Love him or hate him, Austria's polarising right-wing former chancellor Sebastian Kurz is firing up voters on both sides ahead of a snap election on September 29.

At a campaign stop in the well-heeled spa town of Baden bei Wien near the capital Vienna, Kurz gave a typically smooth and polished performance, belying the strong feelings he provokes among supporters and opponents alike.

A few hundred predominantly older supporters gathered in the small square in front of Baden's imposing theatre to hear him, many sporting "We're for Kurz"-branded sunglasses handed out by fresh-faced volunteers from his centre-right People's Party (OeVP).

The cheers that greeted the 33-year-old as he took the stage gave no clue that the election was prompted by a corruption scandal which engulfed his coalition partners, the far-right Freedom Party (FPOe), only four months ago.
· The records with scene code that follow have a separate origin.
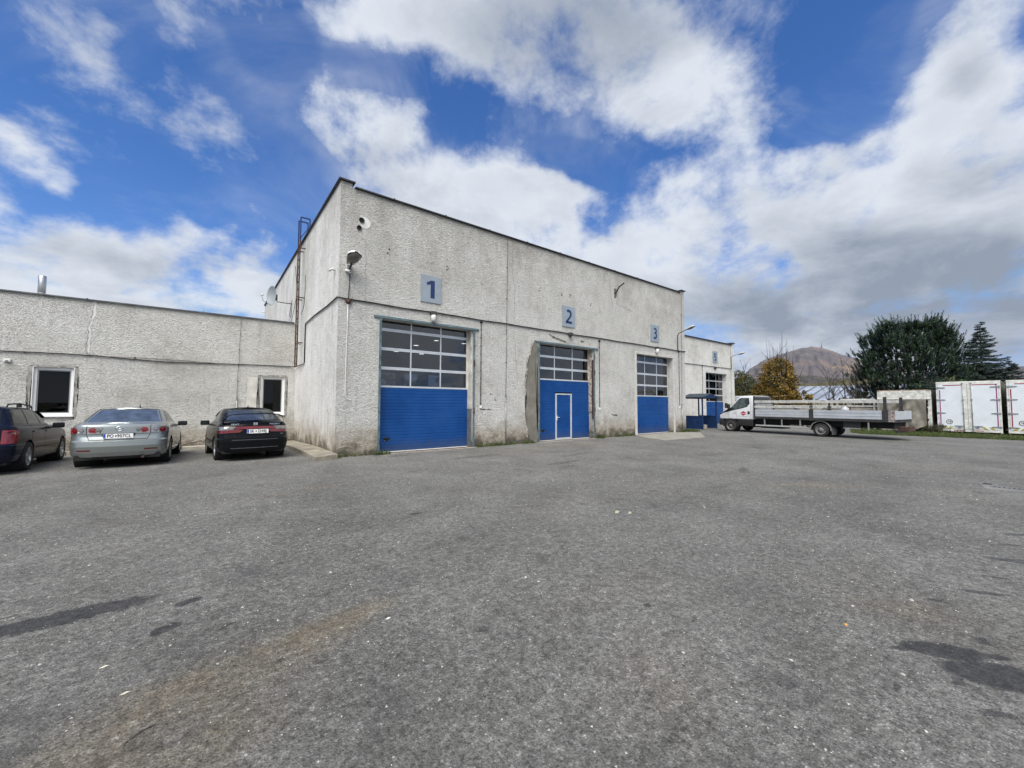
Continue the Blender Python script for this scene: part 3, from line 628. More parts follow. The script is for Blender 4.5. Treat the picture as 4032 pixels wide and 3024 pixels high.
# ------------------------------------------------------------------ left wing
WY, WZ = 6.75, 4.95
wing = empty('left_wing', (0, WY, 0), 0, 'low pale stucco wing with two white windows behind the parked cars', 'building')
W1 = (-7.32, -6.41, 1.12, 2.68); W2 = (-1.24, -.38, 1.09, 2.64)
def rel(o): o.location.y -= WY; return o
def wpart(mb, name, m, recalc=True): return rel(mb.build(name, m, wing, recalc=recalc))
mb = MB(); wall(mb, -46, -.001, -.5, WZ, [W1, W2], WY, .3); wpart(mb, 'front_wall', [M_wing, M_dark], False)
mb = MB(); mb.box(-46, -.001, WY+.301, 19, WZ-.3, WZ-.02); wpart(mb, 'roof', M_coping_l)
wpart(MB().box(-46.3, -46.001, WY, 19, -.5, WZ), 'side_wall', M_wing); wpart(MB().box(-46, -.001, 18.7, 19, -.5, WZ-.31), 'back_wall', M_wing)
for x0 in [-46+3.06*i for i in range(15)]:
    o = wpart(MB().box(x0+.003, min(x0+3.057, -.005), WY-.06, WY+.34, WZ+.002, WZ+.045), 'coping', M_coping_l)
    wpart(MB().box(x0-.02, x0+.02, WY-.07, WY+.35, WZ+.047, WZ+.066), 'coping_seam', M_coping_l)
for k, h in enumerate((W1, W2)):
    x0, x1, z0, z1 = h; yy = WY+.10
    f = .09
    win = empty('window', (0, 0, 0)); win.parent = wing; rel(win); win['label'] = ['white plastic window behind the blue and silver cars', 'narrow white plastic window behind the black car'][k]
    def p_(mb, n, m): return mb.build(n, m, win)
    mb = MB(); mb.box(x0, x0+f, yy-.03, yy+.05, z0, z1); mb.box(x1-f, x1, yy-.03, yy+.05, z0, z1); mb.box(x0+f, x1-f, yy-.03, yy+.05, z0, z0+f); mb.box(x0+f, x1-f, yy-.03, yy+.05, z1-f, z1); bevel(p_(mb, 'frame', M_white), .006, 2)
    g = f+.004; mb = MB(); s2 = .026
    mb.box(x0+g, x0+g+s2, yy-.012, yy+.03, z0+g, z1-g); mb.box(x1-g-s2, x1-g, yy-.012, yy+.03, z0+g, z1-g); mb.box(x0+g+s2, x1-g-s2, yy-.012, yy+.03, z0+g, z0+g+s2); mb.box(x0+g+s2, x1-g-s2, yy-.012, yy+.03, z1-g-s2, z1-g); p_(mb, 'sash', mat('sash_grey', base=(.25, .26, .27), rough=.4))
    p_(MB().box(x0+g+s2, x1-g-s2, yy+.004, yy+.010, z0+g+s2, z1-g-s2), 'pane', M_winglass)
    mb = MB(); zz = z0+.13
    while zz < z1-.12: mb.add([(x0+g+s2, yy+.035, zz), (x1-g-s2, yy+.035, zz), (x1-g-s2, yy+.05, zz+.02), (x0+g+s2, yy+.05, zz+.02)], [(0, 1, 2, 3)]); zz += .024
    tag(p_(mb, 'blind', M_blind), kind='stuff'); p_(MB().box(x0+.1, x1-.1, yy+.1, yy+.12, z0+.05, z1-.05), 'back_board', M_dark)
    p_(MB().box(x0-.02, x1+.02, WY-.045, yy-.031, z0-.03, z0+.004), 'sill', M_white)
    p_(MB().box(x0+.002, x0+.02, WY-.006, yy-.032, z0+.005, z1-.002), 'reveal', M_white); p_(MB().box(x1-.02, x1-.002, WY-.006, yy-.032, z0+.005, z1-.002), 'reveal', M_white)
    m_ = mat('window_plaster', base=(.30, .29, .265), vary=.3, vscale=6); w_ = .095
    for j, pts in enumerate([[(x0-w_, z0-.1), (x0-.004, z0-.1), (x0-.004, z1+.02), (x0-w_, z1+.05)], [(x1+.004, z0-.1), (x1+w_, z0-.05), (x1+w_*.9, z1+.05), (x1+.004, z1+.03)], [(x0-.05, z1+.004), (x1+.05, z1+.004), (x1+.04, z1+.08), (x0-.02, z1+.06)], [(x0-.02, z0-.16), (x1+.06, z0-.14), (x1+.02, z0-.036), (x0+.02, z0-.036)]]):
        o = patch_on_wall('plaster_edge', pts, WY, m_, wing, amp=.022, seed=20+j+7*k, proud=.0015); rel(o)
rel(patch_on_wall('repaired_plaster', [(-4.66, 1.15), (-2.87, 1.15), (-2.87, 2.0), (-4.64, 2.05)], WY, mat('repair_stucco', stucco_fn(tone=.96, base_z=-.15)), wing, amp=.006, seed=9, proud=.0015))
rel(patch_on_wall('repaired_plaster', [(-1.72, 1.2), (-1.36, 1.15), (-1.36, 2.6), (-1.70, 2.62)], WY, mat('repair_pale', base=(.55, .54, .50), vary=.15), wing, amp=.008, seed=8, proud=.002))
rel(crack(wing, [(-6.03, 4.94), (-6.02, 4.6), (-6.1, 4.3), (-6.13, 3.9), (-6.12, 3.2)], WY, .07, 13, m=M_fill, name='crack_filling')); rel(crack(wing, [(-6.07, 4.6), (-6.16, 4.0), (-6.18, 3.2), (-6.15, 2.9)], WY, .014, 14))
rel(crack(wing, [(-3.5, .08), (-3.1, .12), (-2.7, .02)], WY, .05, 15))
kb = empty('wing_plinth_kerb', (0, 0, 0), 0, 'low broken concrete kerb at the foot of the wing wall behind the cars', 'kerb')
r2 = random.Random(5); x = -30.0
while x < -.7:
    L = r2.uniform(.8, 1.6); x1 = min(x+L, -.62); zt = -.015+r2.uniform(-.015, .015)+(.04 if x > -2.9 else 0)
    o = MB().box(x+.008, x1-.008, WY-.30+r2.uniform(-.02, .02), WY-.002, -.4, zt).build('kerb_stone', M_concrete, kb); bevel(o, .02, 2); x = x1

# ------------------------------------------------------------------ right annex with door 5
AY, AX, AZ = 3.3, 33.1, 6.66
ann = empty('right_annex', (0, 0, 0), 0, 'lower pale annex at the right with blue door 5', 'building')
D5 = (28.12, 31.66, -.2, 4.10)
mb = MB(); wall(mb, HX+.001, AX, -.4, AZ, [D5], AY, .34); mb.build('front_wall', [M_annex, M_dark], ann, recalc=False)
MB().box(AX-.3, AX-.001, AY+.341, 18, -.4, AZ).build('side_wall', M_annex, ann); MB().box(HX+.002, AX-.31, AY+.345, 18, AZ-.3, AZ-.05).build('roof', M_coping_l, ann)
MB().box(AX-.32, AX, AY, 18, AZ+.001, AZ+.17).build('gable_parapet', M_annex, ann)
coping('coping', AX-.40, AX+.10, AY-.1, 18, AZ+.172, .06, M_coping, ann); coping('coping', HX+.003, AX-.402, AY-.09, AY+.36, AZ+.002, .07, M_coping, ann)
MB().box(HX+.3, AX-.31, 7.5, 7.8, -.3, AZ-.31).build('inner_wall', M_dark, ann)
d5 = garage_door(ann, 28.13, 31.65, AY+.32, 1.79, [2.33, 2.86, 3.50], 4.25, 'blue sectional door 5 with glazed top, behind the shelter', handle=None, z0=-.06)
for (a, b2, c, d) in [(27.75, 28.115, -.1, 4.101), (31.665, 31.95, -.1, 4.101), (27.75, 31.95, 4.103, 4.33)]: MB().box(a, b2, AY-.025, AY+.06, c, d).build('door_surround', mat('surround_pale', base=(.62, .62, .60), vary=.1), ann)
MB().box(27.9, 31.9, AY-.2, AY+.3, -.3, -.06).build('threshold', M_concrete, ann)
crack(ann, [(25.9, 6.1), (26.2, 5.0), (26.3, 3.6), (26.6, 2.3)], AY, .05, 30, m=M_fill, name='crack_filling'); crack(ann, [(25.0, 6.25), (26.2, 6.18), (26.9, 6.15)], AY, .06, 31, m=M_fill, name='crack_filling')

# ------------------------------------------------------------------ number signs
def digit(ch, w=.40, h=.62, t=.13):
    """bold humanist digits as filled outlines (x right, z up, centred)"""
    def arc(cx, cz, rx, rz, a0, a1, n=14): return [(cx+rx*math.cos(R(a0+(a1-a0)*i/n)), cz+rz*math.sin(R(a0+(a1-a0)*i/n))) for i in range(n+1)]
    if ch == '1': return [[(-.02, -.30), (.13, -.30), (.13, .30), (.0, .30), (-.17, .21), (-.15, .13), (-.02, .17)]]
    def stroke(P, wd):
        L, Rr = [], []
        for i, p in enumerate(P):
            a, b2 = P[max(i-1, 0)], P[min(i+1, len(P)-1)]; d = Vector((b2[0]-a[0], b2[1]-a[1])).normalized(); w_ = wd(i/(len(P)-1))/2
            L.append((p[0]-d.y*w_, p[1]+d.x*w_)); Rr.append((p[0]+d.y*w_, p[1]-d.x*w_))
        return [(L[i], L[i+1], Rr[i+1], Rr[i]) for i in range(len(P)-1)]
    if ch == '2': return stroke(arc(-.02, .12, .145, .14, 130, -35, 14)+[(.03, -.06), (-.06, -.15), (-.13, -.235)], lambda s: .10+.012*math.sin(s*5))+[[(-.19, -.30), (.19, -.30), (.19, -.20), (-.19, -.20)]]
    if ch == '3': return stroke(arc(-.02, .14, .135, .12, 125, -75, 14), lambda s: .10)+stroke(arc(-.03, -.11, .16, .145, 78, -125, 14), lambda s: .105)+[[(-.06, -.02), (.04, -.03), (.04, .07), (-.06, .06)]]
    if ch == '5': return [[(-.15, .30), (.15, .30), (.15, .20), (-.06, .20), (-.065, .02), (-.155, .0)]]+stroke(arc(-.02, -.10, .145, .15, 118, -125, 16), lambda s: .105)
def number_sign(ch, x, z, w, h, y, label):
    t = empty('number_sign', (x, y, z), 0, label, 'sign', 'door number signs on the front walls')
    o = MB().box(-w/2, w/2, -.028, -.012, -h/2, h/2).build('board', M_signbg, t); bevel(o, .003, 1)
    mb = MB()
    for poly in digit(ch): mb.prism([(px, pz) for px, pz in poly], 'y', -.0335, -.0285)
    mb.build('digit', M_signno, t)
    mb = MB()
    for sx_ in (-1, 1):
        for sz_ in (-1, 1): mb.box(sx_*(w/2-.06)-.015, sx_*(w/2-.06)+.015, -.0118, 0, sz_*(h/2-.06)-.015, sz_*(h/2-.06)+.015)
    mb.build('spacers', M_galv, t)
number_sign('1', 2.95, 5.42, .75, .92, 0, 'grey-blue board with a dark blue 1 above the first door'); number_sign('2', 9.54, 5.39, .79, .92, 0, 'grey-blue board with a dark blue 2 above the second door')
number_sign('3', 16.11, 5.38, .77, .92, 0, 'grey-blue board with a dark blue 3 above the third door'); number_sign('5', 29.71, 5.41, .79, .95, AY, 'grey-blue board with a dark blue 5 on the annex')

# ------------------------------------------------------------------ cables, wires, conduits
def cable(name, pts, r, m, label, cat, n=6, clips=None, group=None):
    t = empty(name, pts[0], 0, label, cat, group); P = [tuple(Vector(p)-Vector(pts[0])) for p in pts]
    MB().tube(P, r, n).build('line', m, t)
    if clips:
        for c in clips:
            q = Vector(c)-Vector(pts[0]); MB().box(q.x-.022, q.x+.022, q.y-.02, q.y+.03, q.z-.018, q.z+.018).build('clip', m, t)
    return t
hc = [(-.03, 4.70, 3.10), (-.03, 4.69, 4.62), (-.03, 3.0, 4.66), (-.03, 1.2, 4.63), (-.03, -.03, 4.66)]+[(x, -.03, 4.64+.012*math.sin(x*2.3)) for x in (.3, 1, 2, 3, 4, 5, 6, 7, 8, 9, 10, 11, 12, 13, 14, 15, 16, 17, 18.3, 19.2)]
cable('power_cable', hc, .022, M_cable, 'black power cable that runs round the hall corner above the three doors', 'cable', clips=[(x+.4, -.03, 4.64) for x in range(1, 18, 1)])
cable('power_cable', [(x, WY-.03, z) for x, z in ((-30, 3.13), (-16, 3.12), (-8, 3.11), (-6.6, 3.13), (-5.8, 3.11), (-5.0, 3.06), (-4.2, 3.03), (-3.2, 3.05), (-2, 3.08), (-1, 3.10), (-.2, 3.10))]+[(-.05, 6.5, 3.08), (-.03, 4.75, 3.08)], .018, M_cable, 'black cable sagging along the low wing wall above the windows', 'cable', clips=[(x, WY-.03, 3.12) for x in (-7.5, -6.1, -5.0)])
cable('power_cable', [(x, AY-.03, 4.62) for x in (19.3, 22, 25, 28, 30, 32.6)], .02, M_cable, 'black cable along the annex wall below the 5', 'cable')
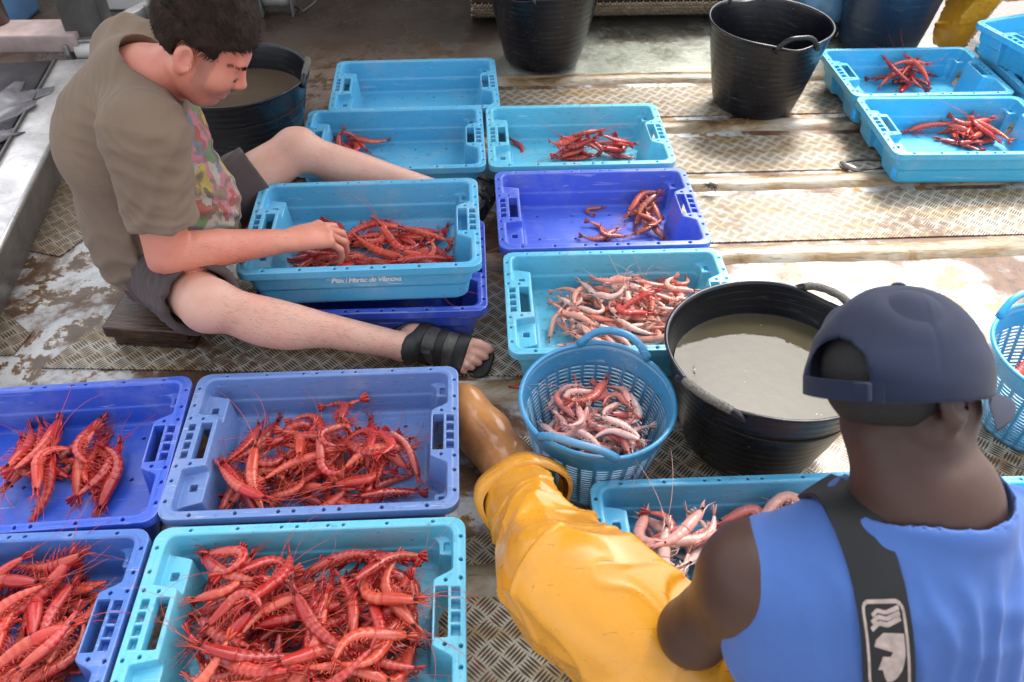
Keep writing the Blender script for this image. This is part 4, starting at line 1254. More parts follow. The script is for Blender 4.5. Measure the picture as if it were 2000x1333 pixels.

"I'm very attached to Mr Kurz, his government was the best one we had had for a long time," said 68-year-old pensioner Inge Grzesicki, echoing other supporters in lauding Kurz's youth and dynamism.

Such descriptions could also have been lifted from Kurz's authorised biography, published earlier this month to widespread derision from reviewers claiming it had a sycophantic tone.

'No more immigrants'

In his speech, Kurz repeated some of the themes that propelled him into office in 2017, capping a meteoric rise in Austria's politics that began with him entering government at the age of just 24.

Expressing sympathy for Austrians who "almost feel like foreigners... in their own neighbourhoods", he earned cheers by promising more action against illegal immigration.

That was music to the ears of Grzesicki, who said she hopes Kurz will ensure "there aren't even more immigrants coming, we already have enough".

According to political commentator Johannes Huber, Kurz hasn't been shy of stoking a "culture war" between the better-off, more Catholic population of small-town Austria, and the diverse big cities, especially Vienna.

Huber says an example of Kurz's talent for "telling people what they want to hear" is the contrast between 2017 when he emphasised his upbringing in a working-class part of Vienna, and his current messaging about his attachment to his grandmother's village.

Sure enough, when Kurz hits the climate change section of his speech, there are promises of no "punitive measures" for rural commuters who use cars and "who don't live in the big city in Vienna".

'Not Orban -- yet'

And it's in the "big city" where opposition to Kurz has been on display at Vienna's colourful "Thursday demos" -- a tradition reprised from the first time the far-right entered government almost 20 years ago.

Student Paul Benteler was among several thousand protesters at one recent demonstration and bemoaned the fact that the OeVP "used to be a Christian-Democratic party but Kurz has turned it towards right-wing populism".

Doctor and fellow demonstrator Wolfgang Schebeczek said: "He's not quite like Orban yet, but it could go in that direction", referring to Hungary's nationalist Prime Minister Victor Orban.

Similar worries have even occasionally been expressed within the OeVP.

Earlier this year Kurz's predecessor as party leader Reinhold Mitterlehner accused him of "scapegoating" refugees and creating an "exclusionary, closed society".

This was dismissed as sour grapes from the man whom Kurz ousted in 2017 before rebranding the OeVP around his own image.

Kurz's relationship with the press has also been tense on occasion.

Over the past few weeks the liberal Falter weekly has published embarrassing details from the OeVP's internal accounts, including hundreds of euros spent on Kurz's hair and make-up, as well as allegations the party was breaching campaign spending limits.

The OeVP responded by saying its IT systems had been hacked and some of the leaked documents were doctored.

And what about the 'Ibizagate' scandal that brought down Kurz's coalition?

While the scandal concerned the leadership of the far-right FPOe, it was after all Kurz who brought them into government.

After his campaign speech in Baden, Kurz descended into the crowd for selfies, and people seemed to generally approve of the way he handled the scandal.

"Honestly, I don't think there was any better way to deal with it," said 27-year-old teacher and party volunteer Michael Capek.

However, like some others at the rally, Capek said he would be wary of another coalition with the FPOe -- seen by many observers as the most likely outcome of the election.

He pointed out that in Baden the OeVP works with the Greens -- a model perhaps for the next national government.